— START OF GIVEN DATA —

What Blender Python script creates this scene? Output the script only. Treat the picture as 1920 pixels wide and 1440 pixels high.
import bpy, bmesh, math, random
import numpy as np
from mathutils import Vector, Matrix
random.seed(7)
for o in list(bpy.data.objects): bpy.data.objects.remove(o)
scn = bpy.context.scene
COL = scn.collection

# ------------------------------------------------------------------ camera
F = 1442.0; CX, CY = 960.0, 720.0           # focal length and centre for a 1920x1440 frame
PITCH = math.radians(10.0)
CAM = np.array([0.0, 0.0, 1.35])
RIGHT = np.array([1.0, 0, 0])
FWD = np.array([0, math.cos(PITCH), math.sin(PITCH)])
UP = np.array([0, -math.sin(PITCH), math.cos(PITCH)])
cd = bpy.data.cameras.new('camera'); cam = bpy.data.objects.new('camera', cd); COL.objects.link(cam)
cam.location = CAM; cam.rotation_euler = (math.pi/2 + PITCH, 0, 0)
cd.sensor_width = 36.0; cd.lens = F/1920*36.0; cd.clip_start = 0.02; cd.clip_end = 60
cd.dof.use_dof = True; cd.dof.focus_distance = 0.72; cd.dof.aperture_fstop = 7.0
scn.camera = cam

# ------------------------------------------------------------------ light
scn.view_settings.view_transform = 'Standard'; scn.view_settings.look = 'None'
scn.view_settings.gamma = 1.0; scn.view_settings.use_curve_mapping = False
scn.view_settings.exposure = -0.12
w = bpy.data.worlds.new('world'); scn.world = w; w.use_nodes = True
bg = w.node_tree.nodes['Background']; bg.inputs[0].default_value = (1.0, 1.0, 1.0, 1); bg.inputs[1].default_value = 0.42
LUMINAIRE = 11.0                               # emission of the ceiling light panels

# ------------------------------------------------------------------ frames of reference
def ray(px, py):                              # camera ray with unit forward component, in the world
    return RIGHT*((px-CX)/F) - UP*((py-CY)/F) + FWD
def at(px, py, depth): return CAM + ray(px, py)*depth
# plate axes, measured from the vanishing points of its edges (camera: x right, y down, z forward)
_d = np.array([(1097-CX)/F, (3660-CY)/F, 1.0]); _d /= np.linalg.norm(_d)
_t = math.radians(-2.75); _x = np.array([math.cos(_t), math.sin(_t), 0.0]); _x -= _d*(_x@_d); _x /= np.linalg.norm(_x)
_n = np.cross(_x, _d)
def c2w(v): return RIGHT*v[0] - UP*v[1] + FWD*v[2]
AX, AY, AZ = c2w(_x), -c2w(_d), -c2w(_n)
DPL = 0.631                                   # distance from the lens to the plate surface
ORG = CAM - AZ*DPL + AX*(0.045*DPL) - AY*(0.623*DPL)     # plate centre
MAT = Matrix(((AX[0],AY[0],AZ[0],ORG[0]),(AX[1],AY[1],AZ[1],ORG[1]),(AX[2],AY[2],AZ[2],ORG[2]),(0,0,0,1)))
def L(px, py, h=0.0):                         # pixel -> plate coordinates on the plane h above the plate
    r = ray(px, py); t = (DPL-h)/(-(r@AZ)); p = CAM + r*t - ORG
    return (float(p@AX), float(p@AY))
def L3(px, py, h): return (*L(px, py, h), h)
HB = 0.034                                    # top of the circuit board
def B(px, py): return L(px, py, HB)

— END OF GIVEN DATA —

> _WHAT TO PRODUCE_: Reprint the data above from the opening line to the line holding "COL = scn.collection", inclusive, and nothing else.

> _EXERCISE OUTPUT_:
What Blender Python script creates this scene? Output the script only. Treat the picture as 1920 pixels wide and 1440 pixels high.
import bpy, bmesh, math, random
import numpy as np
from mathutils import Vector, Matrix
random.seed(7)
for o in list(bpy.data.objects): bpy.data.objects.remove(o)
scn = bpy.context.scene
COL = scn.collection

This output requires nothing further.